:: Records for the exercise ::
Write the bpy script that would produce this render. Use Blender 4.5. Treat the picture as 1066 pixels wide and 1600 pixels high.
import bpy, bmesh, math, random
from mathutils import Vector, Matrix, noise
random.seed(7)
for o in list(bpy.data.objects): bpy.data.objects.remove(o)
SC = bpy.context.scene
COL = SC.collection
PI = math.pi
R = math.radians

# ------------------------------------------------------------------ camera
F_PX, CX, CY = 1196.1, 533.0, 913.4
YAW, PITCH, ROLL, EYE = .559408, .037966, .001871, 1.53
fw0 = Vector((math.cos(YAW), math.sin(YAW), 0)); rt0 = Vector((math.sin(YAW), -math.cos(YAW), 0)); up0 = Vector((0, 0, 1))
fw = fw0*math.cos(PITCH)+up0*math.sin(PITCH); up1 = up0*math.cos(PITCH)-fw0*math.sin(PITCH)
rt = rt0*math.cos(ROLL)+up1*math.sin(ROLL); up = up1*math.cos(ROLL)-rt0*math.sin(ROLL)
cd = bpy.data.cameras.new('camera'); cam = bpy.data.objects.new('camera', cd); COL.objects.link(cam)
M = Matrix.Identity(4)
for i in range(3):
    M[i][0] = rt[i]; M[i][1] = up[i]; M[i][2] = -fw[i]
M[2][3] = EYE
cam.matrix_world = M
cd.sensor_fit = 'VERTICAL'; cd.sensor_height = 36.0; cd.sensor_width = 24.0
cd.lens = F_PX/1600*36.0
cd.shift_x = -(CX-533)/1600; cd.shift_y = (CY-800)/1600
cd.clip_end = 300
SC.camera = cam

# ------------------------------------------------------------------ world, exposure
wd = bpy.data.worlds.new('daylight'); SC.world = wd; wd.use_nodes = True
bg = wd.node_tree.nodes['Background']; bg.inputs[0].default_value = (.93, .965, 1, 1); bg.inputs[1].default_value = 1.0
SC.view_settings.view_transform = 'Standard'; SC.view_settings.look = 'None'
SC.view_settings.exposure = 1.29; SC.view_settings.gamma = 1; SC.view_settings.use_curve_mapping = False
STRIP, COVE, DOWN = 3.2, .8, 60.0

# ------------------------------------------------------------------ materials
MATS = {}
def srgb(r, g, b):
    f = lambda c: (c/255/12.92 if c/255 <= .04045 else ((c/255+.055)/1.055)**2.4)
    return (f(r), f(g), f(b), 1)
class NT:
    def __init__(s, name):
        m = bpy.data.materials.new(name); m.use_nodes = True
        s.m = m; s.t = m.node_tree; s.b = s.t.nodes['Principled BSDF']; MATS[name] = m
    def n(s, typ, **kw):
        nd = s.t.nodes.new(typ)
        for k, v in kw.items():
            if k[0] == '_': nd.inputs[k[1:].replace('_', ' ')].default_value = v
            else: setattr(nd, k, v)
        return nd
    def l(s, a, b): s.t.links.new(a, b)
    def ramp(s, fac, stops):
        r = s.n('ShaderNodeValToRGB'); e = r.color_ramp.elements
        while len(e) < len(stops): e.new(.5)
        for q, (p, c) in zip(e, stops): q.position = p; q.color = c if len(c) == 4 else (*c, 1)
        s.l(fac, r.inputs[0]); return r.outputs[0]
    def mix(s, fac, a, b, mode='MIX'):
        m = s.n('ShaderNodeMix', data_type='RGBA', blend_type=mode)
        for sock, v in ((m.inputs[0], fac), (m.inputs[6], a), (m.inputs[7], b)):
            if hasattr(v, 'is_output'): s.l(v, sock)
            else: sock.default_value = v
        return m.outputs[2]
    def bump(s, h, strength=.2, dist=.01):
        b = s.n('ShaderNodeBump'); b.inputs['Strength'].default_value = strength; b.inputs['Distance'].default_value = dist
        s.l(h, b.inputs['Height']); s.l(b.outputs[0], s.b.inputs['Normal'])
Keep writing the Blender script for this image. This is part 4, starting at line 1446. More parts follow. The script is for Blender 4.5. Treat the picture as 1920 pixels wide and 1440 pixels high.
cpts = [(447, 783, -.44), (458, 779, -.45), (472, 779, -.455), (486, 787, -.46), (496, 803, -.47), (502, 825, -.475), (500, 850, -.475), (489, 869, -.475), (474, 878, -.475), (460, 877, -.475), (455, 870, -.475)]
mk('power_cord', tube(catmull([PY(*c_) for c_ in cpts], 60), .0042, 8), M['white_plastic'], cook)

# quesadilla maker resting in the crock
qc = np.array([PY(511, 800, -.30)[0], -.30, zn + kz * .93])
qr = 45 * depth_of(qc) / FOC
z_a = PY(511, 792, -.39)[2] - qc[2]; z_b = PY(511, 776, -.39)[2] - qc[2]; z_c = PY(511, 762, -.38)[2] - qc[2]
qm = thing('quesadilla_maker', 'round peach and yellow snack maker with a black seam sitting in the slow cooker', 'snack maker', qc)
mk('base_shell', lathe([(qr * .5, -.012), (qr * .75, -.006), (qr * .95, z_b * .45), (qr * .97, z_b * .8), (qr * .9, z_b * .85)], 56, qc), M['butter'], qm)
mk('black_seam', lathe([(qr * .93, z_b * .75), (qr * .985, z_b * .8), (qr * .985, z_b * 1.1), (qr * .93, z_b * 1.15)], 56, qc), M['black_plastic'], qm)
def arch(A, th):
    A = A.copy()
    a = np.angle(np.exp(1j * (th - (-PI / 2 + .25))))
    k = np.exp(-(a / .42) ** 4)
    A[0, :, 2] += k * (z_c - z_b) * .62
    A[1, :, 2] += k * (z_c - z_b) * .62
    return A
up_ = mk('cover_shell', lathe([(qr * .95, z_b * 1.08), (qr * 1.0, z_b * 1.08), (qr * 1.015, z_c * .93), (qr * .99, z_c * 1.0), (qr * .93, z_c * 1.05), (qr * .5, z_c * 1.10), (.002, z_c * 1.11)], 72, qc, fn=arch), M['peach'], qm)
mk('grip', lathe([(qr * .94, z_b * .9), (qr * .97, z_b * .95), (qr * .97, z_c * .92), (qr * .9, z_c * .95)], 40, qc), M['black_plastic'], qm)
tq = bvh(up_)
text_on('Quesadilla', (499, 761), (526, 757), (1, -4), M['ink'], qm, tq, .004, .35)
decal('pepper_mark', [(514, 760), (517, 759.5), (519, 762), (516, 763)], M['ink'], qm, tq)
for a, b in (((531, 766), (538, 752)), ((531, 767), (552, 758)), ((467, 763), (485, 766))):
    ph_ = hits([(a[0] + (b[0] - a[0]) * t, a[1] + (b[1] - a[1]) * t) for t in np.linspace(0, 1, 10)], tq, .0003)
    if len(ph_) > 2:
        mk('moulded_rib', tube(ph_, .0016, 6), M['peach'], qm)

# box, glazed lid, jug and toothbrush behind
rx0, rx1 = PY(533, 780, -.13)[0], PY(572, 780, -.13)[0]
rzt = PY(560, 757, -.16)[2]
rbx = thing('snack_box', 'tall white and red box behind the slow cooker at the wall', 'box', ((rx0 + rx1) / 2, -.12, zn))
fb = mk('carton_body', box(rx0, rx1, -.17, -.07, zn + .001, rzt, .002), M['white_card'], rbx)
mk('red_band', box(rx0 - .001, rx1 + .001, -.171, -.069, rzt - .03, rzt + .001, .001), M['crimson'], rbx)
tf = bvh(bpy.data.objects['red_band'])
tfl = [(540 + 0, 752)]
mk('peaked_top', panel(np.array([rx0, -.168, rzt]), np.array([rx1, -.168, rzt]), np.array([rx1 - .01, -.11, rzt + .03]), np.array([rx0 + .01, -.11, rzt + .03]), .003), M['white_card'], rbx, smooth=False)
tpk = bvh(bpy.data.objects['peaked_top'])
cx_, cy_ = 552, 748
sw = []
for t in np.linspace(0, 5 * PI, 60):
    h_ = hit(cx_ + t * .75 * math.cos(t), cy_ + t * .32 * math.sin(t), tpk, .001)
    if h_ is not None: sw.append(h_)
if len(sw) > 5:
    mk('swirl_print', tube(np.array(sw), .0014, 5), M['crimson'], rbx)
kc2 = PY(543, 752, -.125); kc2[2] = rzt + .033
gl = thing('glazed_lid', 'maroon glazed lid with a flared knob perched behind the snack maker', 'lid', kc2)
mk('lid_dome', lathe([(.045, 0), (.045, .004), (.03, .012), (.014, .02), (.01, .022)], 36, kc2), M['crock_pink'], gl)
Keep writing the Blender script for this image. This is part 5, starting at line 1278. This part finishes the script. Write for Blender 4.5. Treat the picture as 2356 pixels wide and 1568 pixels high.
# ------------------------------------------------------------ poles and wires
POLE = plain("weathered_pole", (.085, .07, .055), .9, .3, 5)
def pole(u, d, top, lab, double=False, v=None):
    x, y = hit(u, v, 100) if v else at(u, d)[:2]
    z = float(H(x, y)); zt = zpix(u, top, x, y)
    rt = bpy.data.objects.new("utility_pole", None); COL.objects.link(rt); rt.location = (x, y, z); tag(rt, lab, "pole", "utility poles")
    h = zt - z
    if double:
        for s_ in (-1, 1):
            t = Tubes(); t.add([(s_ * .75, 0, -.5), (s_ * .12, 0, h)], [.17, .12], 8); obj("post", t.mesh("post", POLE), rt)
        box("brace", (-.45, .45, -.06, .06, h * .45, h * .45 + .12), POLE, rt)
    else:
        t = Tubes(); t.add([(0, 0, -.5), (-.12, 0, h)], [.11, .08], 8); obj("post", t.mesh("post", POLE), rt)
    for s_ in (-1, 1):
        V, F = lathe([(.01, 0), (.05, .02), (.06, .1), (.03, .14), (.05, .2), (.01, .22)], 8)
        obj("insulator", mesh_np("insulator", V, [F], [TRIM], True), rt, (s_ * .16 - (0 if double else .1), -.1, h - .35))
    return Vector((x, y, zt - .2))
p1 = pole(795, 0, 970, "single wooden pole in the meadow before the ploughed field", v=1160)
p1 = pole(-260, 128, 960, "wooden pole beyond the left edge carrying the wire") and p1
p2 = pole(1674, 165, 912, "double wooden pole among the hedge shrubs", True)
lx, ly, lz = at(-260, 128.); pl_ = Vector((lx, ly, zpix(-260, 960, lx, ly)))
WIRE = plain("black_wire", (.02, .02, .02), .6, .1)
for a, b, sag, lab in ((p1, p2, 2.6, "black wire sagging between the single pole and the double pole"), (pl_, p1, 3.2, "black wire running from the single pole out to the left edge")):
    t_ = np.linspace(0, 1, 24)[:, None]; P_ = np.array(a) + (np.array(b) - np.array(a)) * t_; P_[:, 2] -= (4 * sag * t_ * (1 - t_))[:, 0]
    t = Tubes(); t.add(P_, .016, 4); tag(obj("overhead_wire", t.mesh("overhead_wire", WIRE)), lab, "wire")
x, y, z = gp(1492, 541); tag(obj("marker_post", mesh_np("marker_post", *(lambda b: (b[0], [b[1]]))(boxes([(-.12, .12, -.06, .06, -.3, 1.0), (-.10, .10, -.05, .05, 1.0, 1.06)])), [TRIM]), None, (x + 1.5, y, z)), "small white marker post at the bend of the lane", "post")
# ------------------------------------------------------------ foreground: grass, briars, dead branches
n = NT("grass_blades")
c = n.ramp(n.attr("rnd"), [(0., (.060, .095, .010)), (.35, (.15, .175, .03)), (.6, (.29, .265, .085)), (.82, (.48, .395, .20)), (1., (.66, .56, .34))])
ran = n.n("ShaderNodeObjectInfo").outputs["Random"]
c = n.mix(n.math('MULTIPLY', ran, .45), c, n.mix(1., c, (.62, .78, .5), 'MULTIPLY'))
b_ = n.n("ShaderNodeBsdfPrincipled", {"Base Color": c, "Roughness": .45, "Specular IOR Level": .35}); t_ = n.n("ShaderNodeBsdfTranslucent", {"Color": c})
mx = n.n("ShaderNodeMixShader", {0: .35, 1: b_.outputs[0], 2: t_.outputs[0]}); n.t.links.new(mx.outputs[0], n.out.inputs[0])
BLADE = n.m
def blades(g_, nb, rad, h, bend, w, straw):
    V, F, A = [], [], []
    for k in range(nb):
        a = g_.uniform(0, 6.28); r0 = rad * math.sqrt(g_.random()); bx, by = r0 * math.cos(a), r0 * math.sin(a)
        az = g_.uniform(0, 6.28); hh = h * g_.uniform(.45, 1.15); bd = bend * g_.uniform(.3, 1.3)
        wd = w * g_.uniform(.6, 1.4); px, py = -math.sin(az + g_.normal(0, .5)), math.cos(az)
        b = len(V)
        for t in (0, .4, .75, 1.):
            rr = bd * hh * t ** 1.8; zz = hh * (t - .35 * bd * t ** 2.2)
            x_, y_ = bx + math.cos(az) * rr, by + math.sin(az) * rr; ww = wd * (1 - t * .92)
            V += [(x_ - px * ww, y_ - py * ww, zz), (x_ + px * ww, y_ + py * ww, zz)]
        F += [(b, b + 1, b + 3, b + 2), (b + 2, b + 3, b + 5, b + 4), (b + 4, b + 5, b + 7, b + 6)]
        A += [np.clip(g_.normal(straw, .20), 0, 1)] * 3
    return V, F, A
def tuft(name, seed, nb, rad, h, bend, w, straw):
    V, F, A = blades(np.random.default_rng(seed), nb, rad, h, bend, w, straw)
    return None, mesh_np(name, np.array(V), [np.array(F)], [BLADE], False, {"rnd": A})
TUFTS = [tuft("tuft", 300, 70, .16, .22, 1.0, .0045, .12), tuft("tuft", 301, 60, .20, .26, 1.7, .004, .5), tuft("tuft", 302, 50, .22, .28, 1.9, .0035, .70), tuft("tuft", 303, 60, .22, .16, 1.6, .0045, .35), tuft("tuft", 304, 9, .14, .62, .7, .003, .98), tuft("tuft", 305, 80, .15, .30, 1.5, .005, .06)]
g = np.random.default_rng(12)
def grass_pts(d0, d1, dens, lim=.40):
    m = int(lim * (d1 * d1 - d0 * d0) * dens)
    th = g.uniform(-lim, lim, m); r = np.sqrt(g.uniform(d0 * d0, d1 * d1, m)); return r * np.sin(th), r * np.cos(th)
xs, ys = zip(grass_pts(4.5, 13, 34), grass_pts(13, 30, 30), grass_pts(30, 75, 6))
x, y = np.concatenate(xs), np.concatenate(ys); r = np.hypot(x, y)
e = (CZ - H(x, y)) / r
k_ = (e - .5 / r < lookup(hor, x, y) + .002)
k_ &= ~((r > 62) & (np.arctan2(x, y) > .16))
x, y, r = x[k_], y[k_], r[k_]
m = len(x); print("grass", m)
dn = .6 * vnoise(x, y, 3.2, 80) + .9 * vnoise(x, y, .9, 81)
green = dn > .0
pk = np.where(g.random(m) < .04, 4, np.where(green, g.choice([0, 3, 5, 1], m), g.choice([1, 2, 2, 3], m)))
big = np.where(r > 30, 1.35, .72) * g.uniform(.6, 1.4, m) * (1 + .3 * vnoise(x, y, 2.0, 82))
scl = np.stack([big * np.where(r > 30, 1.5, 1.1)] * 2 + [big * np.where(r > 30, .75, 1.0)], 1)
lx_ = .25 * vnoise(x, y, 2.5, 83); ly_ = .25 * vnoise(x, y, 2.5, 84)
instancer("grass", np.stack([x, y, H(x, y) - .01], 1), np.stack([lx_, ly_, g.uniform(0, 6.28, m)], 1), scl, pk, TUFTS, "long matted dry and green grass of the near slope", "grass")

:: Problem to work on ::
Using the material above, copy every line in which the string "Write" occurs.

:: Task result ::
Write the bpy script that would produce this render. Use Blender 4.5. Treat the picture as 1066 pixels wide and 1600 pixels high.
Keep writing the Blender script for this image. This is part 5, starting at line 1278. This part finishes the script. Write for Blender 4.5. Treat the picture as 2356 pixels wide and 1568 pixels high.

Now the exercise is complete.